*** Data listing ***

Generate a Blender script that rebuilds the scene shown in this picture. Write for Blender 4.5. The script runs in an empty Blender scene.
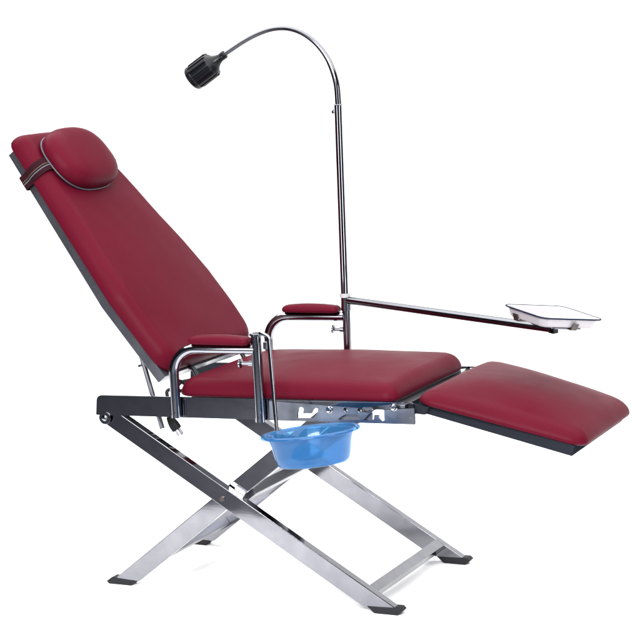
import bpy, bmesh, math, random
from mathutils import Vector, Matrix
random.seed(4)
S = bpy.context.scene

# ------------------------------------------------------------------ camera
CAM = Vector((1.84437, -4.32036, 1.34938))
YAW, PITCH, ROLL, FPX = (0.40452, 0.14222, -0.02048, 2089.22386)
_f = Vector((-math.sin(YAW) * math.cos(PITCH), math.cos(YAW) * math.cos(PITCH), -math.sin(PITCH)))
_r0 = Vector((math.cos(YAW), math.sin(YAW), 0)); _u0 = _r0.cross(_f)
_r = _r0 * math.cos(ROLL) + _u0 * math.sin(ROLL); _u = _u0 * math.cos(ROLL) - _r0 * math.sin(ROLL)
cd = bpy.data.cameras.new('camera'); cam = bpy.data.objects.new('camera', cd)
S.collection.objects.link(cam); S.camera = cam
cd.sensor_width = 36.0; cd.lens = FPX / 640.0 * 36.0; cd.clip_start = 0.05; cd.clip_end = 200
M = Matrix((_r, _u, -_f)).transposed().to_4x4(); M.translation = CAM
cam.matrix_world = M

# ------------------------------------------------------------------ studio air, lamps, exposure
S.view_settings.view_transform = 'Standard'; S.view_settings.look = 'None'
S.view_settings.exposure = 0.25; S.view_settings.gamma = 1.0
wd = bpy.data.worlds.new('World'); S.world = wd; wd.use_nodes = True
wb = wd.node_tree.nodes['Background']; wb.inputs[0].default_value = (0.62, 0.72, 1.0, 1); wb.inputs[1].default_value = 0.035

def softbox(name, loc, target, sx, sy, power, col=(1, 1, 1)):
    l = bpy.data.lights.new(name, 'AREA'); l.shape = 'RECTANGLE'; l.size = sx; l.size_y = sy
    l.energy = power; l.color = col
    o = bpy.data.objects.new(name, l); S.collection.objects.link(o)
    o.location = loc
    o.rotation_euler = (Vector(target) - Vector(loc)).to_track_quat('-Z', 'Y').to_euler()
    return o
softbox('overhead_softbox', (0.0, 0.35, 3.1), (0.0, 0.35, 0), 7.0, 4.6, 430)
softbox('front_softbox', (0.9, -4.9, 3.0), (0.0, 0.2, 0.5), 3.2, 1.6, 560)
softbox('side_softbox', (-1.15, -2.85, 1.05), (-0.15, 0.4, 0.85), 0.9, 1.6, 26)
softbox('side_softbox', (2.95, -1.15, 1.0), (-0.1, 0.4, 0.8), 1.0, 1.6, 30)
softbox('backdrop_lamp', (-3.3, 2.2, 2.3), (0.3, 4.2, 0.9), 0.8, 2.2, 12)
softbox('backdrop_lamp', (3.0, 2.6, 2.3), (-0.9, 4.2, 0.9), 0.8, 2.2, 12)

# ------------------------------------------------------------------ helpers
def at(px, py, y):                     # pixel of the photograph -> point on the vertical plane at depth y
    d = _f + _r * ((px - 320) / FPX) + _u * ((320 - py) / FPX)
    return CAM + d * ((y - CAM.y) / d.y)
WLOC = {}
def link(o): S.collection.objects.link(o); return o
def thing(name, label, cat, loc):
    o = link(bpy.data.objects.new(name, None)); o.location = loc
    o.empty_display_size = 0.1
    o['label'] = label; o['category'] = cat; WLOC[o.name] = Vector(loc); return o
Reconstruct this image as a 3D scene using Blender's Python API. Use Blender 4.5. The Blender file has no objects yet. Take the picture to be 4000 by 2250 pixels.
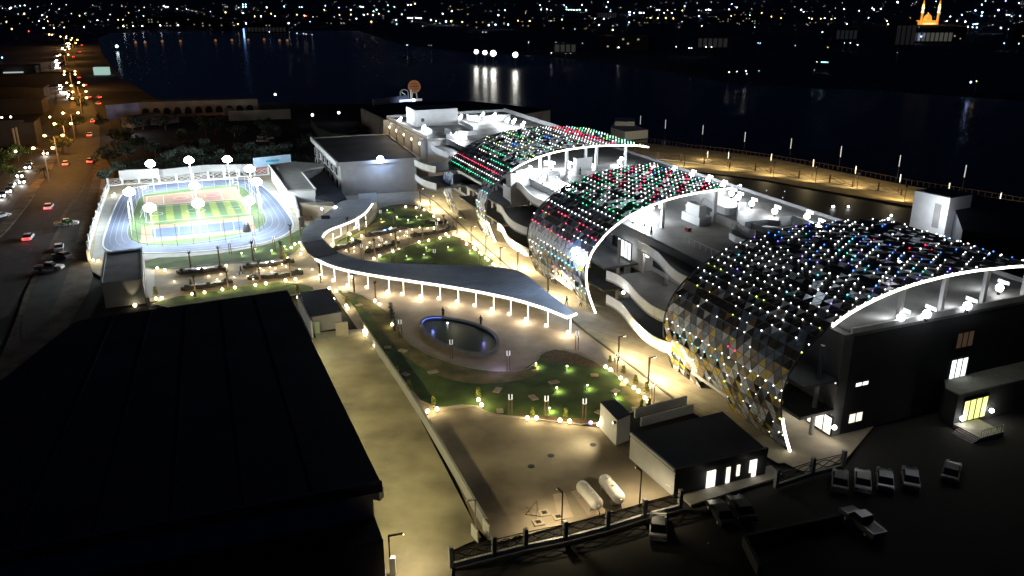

***
*** Data listing ***

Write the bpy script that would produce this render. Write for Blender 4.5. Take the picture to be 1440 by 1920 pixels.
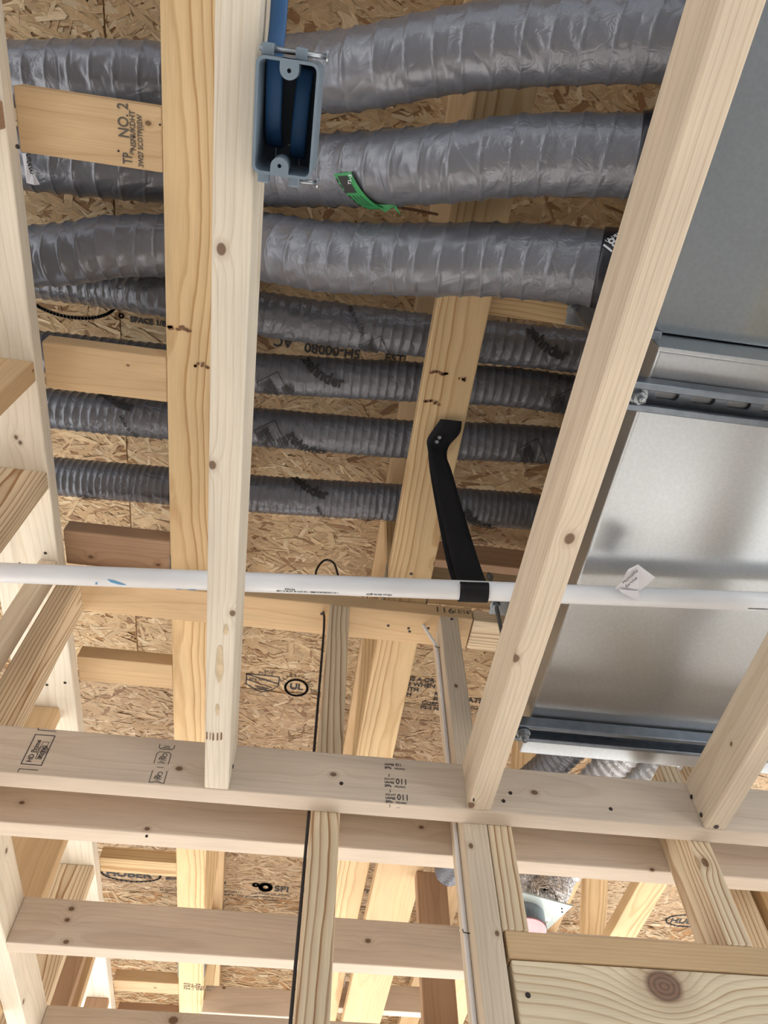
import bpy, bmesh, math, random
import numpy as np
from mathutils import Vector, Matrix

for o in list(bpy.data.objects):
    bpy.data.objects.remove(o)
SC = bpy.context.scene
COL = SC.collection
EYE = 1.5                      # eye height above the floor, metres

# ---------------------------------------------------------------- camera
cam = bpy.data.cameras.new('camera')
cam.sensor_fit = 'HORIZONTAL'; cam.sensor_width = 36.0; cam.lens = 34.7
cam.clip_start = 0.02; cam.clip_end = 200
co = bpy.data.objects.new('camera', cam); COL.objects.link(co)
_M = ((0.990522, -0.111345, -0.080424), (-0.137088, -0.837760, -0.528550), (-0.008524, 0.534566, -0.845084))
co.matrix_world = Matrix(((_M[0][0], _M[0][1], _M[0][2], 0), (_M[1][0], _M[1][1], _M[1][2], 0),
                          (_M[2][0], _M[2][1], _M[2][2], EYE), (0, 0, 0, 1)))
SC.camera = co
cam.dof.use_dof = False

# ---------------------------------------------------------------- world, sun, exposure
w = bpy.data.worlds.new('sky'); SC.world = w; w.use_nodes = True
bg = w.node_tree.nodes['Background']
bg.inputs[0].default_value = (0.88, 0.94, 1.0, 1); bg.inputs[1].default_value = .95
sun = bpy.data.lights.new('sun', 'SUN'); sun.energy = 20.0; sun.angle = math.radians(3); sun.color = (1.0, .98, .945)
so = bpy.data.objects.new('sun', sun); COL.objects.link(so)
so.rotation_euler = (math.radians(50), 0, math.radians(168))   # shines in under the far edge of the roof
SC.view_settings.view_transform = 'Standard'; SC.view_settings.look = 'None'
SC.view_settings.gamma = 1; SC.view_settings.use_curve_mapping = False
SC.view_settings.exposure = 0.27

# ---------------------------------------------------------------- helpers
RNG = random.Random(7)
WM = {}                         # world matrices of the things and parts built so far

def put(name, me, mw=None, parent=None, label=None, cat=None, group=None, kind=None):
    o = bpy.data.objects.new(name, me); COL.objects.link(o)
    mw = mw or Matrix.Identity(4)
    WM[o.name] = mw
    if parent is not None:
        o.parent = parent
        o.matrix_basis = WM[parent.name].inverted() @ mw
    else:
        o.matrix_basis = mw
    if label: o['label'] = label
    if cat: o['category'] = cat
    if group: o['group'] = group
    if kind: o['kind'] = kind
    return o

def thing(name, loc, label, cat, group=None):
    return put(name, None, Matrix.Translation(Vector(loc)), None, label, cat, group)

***
*** Data listing ***

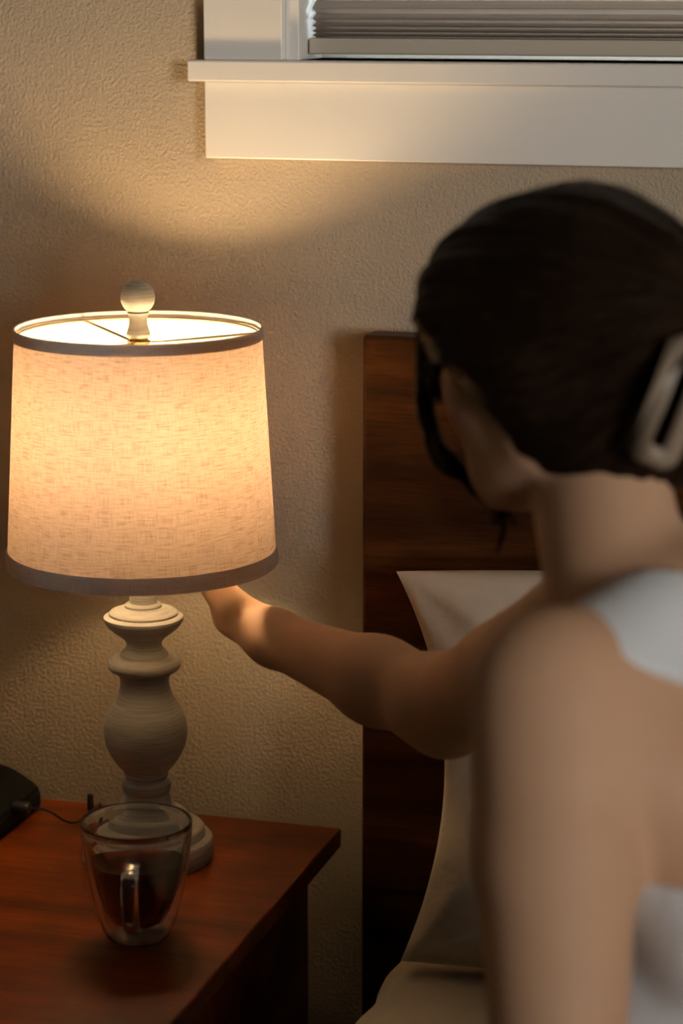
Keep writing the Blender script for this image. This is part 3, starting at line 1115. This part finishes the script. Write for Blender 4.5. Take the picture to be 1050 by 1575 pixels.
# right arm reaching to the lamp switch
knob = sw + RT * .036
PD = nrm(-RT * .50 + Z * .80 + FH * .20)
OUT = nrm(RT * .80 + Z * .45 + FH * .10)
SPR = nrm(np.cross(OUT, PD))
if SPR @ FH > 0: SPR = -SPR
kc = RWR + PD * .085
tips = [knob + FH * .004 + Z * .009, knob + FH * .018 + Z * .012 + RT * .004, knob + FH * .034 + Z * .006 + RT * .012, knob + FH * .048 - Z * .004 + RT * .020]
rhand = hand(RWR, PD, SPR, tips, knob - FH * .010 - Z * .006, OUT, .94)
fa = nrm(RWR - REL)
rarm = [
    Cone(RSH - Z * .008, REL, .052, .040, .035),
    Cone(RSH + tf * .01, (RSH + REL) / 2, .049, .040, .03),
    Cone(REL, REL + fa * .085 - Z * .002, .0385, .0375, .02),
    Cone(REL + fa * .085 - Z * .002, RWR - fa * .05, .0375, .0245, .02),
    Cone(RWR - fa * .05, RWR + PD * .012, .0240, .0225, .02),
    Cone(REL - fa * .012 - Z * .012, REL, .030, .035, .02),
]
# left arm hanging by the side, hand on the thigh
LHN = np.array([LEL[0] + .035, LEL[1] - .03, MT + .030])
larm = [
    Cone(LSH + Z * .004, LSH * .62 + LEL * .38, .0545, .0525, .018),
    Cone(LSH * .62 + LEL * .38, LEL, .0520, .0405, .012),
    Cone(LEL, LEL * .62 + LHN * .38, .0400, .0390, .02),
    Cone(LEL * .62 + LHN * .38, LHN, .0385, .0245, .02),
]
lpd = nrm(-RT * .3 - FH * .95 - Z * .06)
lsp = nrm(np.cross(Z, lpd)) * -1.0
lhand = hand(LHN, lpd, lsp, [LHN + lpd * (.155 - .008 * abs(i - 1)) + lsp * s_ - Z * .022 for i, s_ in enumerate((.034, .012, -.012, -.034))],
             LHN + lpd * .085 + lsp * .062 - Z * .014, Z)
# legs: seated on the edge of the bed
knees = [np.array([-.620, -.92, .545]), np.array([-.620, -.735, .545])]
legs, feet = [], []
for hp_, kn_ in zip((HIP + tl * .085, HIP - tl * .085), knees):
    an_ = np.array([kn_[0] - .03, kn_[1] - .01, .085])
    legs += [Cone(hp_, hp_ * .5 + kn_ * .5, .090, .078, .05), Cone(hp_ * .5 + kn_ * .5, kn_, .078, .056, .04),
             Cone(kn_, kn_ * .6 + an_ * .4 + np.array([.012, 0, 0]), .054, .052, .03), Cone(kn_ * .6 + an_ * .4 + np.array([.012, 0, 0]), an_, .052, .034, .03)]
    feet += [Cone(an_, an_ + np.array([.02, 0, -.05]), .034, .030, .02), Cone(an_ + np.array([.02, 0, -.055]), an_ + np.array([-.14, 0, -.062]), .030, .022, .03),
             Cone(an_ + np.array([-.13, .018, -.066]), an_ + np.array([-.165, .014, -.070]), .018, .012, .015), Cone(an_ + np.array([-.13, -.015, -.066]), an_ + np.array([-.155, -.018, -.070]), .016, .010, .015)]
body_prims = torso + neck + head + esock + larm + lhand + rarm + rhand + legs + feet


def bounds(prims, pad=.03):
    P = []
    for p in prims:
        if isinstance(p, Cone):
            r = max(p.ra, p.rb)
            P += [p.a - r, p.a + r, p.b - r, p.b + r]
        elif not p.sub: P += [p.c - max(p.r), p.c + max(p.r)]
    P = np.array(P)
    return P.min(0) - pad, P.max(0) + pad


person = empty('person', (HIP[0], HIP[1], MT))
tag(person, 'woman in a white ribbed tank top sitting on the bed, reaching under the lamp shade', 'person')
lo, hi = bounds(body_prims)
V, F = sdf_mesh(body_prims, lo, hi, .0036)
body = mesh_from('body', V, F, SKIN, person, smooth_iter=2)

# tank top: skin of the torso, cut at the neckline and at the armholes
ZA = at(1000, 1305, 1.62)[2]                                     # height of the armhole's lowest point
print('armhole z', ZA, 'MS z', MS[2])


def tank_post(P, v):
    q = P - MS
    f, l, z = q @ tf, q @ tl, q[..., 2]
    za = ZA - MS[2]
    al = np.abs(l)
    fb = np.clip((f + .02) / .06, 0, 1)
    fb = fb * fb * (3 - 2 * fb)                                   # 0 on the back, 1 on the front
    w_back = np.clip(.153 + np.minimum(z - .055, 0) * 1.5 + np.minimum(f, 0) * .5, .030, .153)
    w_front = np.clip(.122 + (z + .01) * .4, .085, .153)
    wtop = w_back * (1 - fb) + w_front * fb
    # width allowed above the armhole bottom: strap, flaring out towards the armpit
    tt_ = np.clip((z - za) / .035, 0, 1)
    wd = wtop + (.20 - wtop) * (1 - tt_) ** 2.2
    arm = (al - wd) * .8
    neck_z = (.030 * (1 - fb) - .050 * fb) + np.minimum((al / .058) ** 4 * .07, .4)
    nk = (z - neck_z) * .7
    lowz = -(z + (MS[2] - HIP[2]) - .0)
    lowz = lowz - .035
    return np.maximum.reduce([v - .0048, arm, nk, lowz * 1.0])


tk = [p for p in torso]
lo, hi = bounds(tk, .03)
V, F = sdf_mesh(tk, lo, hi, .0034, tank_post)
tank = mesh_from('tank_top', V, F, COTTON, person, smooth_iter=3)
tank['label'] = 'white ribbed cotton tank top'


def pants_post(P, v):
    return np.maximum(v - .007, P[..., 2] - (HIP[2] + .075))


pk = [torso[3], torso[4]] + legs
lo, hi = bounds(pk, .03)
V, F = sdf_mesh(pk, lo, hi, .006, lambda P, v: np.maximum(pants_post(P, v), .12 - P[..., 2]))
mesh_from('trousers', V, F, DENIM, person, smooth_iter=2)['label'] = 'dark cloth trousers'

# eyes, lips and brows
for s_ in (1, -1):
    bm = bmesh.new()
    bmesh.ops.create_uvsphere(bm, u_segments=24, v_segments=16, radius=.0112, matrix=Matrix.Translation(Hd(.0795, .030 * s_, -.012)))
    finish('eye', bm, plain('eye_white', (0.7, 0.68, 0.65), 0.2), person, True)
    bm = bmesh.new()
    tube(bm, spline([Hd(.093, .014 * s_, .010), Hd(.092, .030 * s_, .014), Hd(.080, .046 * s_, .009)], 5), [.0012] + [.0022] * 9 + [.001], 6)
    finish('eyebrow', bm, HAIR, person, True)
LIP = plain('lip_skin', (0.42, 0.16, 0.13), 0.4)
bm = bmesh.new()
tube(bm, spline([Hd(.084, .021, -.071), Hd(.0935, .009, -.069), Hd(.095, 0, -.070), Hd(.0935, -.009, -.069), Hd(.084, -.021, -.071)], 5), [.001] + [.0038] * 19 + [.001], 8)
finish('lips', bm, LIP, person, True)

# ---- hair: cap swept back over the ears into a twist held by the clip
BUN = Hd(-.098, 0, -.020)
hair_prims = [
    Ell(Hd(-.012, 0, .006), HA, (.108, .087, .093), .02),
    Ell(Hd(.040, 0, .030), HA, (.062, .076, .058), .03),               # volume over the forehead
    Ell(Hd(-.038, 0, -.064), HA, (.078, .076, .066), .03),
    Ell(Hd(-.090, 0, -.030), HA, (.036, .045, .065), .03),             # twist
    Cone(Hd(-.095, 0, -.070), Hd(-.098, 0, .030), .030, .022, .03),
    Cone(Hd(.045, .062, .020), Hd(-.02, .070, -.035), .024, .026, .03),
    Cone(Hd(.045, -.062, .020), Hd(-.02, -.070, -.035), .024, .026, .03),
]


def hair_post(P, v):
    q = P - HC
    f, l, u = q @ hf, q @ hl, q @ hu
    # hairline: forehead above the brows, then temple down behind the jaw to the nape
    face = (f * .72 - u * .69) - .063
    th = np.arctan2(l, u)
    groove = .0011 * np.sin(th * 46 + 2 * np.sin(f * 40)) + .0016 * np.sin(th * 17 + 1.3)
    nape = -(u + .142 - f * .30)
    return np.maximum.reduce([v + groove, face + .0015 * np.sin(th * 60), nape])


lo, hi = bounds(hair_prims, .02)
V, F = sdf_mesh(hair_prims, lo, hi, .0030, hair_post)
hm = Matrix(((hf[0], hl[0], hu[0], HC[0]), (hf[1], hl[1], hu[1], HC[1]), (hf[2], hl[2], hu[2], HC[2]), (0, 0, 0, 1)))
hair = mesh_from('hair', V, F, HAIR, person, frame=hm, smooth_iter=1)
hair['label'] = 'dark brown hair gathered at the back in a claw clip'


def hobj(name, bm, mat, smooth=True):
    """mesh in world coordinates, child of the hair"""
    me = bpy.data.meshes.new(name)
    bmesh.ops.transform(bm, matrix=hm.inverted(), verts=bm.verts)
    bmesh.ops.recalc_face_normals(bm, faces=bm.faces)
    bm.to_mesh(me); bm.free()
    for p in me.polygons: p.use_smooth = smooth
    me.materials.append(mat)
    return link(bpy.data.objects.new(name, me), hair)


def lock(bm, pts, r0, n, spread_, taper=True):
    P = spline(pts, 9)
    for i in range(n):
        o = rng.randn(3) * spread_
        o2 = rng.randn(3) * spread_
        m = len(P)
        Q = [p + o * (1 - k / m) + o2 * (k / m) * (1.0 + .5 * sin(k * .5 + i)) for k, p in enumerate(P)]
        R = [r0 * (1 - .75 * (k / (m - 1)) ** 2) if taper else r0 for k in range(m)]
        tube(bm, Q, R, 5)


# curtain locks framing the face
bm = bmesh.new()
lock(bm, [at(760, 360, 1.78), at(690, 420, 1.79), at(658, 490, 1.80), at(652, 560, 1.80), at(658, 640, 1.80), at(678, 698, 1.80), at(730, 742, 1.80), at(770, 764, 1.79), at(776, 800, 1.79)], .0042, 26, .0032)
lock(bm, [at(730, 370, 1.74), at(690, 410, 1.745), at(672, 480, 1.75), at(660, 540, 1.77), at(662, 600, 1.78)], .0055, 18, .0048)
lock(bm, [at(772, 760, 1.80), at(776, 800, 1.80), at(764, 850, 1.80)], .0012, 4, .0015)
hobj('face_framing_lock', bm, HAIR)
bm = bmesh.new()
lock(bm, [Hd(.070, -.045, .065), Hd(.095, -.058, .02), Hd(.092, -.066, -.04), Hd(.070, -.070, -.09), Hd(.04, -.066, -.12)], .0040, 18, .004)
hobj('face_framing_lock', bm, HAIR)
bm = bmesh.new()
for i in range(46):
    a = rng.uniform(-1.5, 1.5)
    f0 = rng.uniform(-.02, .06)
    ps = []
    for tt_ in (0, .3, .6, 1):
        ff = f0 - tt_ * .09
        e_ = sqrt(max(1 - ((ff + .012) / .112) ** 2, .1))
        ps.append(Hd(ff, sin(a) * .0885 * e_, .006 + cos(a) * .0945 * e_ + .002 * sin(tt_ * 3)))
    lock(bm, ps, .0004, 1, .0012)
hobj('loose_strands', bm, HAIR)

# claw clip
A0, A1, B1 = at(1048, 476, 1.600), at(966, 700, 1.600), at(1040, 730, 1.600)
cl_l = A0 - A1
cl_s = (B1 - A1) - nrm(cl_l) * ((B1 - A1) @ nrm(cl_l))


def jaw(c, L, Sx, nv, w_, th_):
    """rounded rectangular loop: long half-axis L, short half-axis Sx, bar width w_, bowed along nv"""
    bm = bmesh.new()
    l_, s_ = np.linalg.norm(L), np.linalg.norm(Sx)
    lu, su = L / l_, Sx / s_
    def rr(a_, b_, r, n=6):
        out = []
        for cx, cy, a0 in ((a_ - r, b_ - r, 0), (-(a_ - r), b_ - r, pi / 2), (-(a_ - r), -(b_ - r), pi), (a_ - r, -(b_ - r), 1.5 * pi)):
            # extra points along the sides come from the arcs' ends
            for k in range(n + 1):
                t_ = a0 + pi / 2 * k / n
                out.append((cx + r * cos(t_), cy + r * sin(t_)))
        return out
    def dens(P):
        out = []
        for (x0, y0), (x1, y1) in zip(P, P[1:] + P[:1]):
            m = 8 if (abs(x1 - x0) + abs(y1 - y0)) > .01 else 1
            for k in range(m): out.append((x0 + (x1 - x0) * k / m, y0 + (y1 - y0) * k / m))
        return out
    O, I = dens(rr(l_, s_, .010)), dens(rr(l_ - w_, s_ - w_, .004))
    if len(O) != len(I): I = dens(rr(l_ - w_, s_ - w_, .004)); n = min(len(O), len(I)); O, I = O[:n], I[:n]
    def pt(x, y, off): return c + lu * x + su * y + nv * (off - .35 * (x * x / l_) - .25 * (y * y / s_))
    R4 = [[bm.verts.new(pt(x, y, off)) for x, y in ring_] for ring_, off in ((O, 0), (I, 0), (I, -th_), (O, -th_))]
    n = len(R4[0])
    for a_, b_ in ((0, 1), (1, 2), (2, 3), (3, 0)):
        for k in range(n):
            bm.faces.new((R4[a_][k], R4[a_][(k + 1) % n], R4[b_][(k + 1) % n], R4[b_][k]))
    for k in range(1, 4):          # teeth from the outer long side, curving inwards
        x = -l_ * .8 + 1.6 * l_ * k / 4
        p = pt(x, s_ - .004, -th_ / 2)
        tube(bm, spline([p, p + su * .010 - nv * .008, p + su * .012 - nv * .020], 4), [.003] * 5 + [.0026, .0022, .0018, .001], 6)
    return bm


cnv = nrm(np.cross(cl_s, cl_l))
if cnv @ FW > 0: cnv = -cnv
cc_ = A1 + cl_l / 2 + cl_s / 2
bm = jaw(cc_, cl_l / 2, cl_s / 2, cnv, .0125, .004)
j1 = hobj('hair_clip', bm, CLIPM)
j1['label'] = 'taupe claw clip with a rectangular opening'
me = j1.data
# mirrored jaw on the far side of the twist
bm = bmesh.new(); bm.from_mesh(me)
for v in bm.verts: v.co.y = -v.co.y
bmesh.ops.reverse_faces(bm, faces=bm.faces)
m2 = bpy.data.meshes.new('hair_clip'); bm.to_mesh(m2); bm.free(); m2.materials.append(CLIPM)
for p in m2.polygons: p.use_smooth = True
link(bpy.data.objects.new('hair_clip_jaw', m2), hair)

***

Short problem: Word for word, repeat the lines above from the one with "Generate a Blender" through the one with "cam.matrix_world = M", and nothing beyond them. Omit the pictures.

Result of this task:
Generate a Blender script that rebuilds the scene shown in this picture. Write for Blender 4.5. The script runs in an empty Blender scene.
import bpy, bmesh, math, random
from mathutils import Vector, Matrix
random.seed(4)
S = bpy.context.scene

# ------------------------------------------------------------------ camera
CAM = Vector((1.84437, -4.32036, 1.34938))
YAW, PITCH, ROLL, FPX = (0.40452, 0.14222, -0.02048, 2089.22386)
_f = Vector((-math.sin(YAW) * math.cos(PITCH), math.cos(YAW) * math.cos(PITCH), -math.sin(PITCH)))
_r0 = Vector((math.cos(YAW), math.sin(YAW), 0)); _u0 = _r0.cross(_f)
_r = _r0 * math.cos(ROLL) + _u0 * math.sin(ROLL); _u = _u0 * math.cos(ROLL) - _r0 * math.sin(ROLL)
cd = bpy.data.cameras.new('camera'); cam = bpy.data.objects.new('camera', cd)
S.collection.objects.link(cam); S.camera = cam
cd.sensor_width = 36.0; cd.lens = FPX / 640.0 * 36.0; cd.clip_start = 0.05; cd.clip_end = 200
M = Matrix((_r, _u, -_f)).transposed().to_4x4(); M.translation = CAM
cam.matrix_world = M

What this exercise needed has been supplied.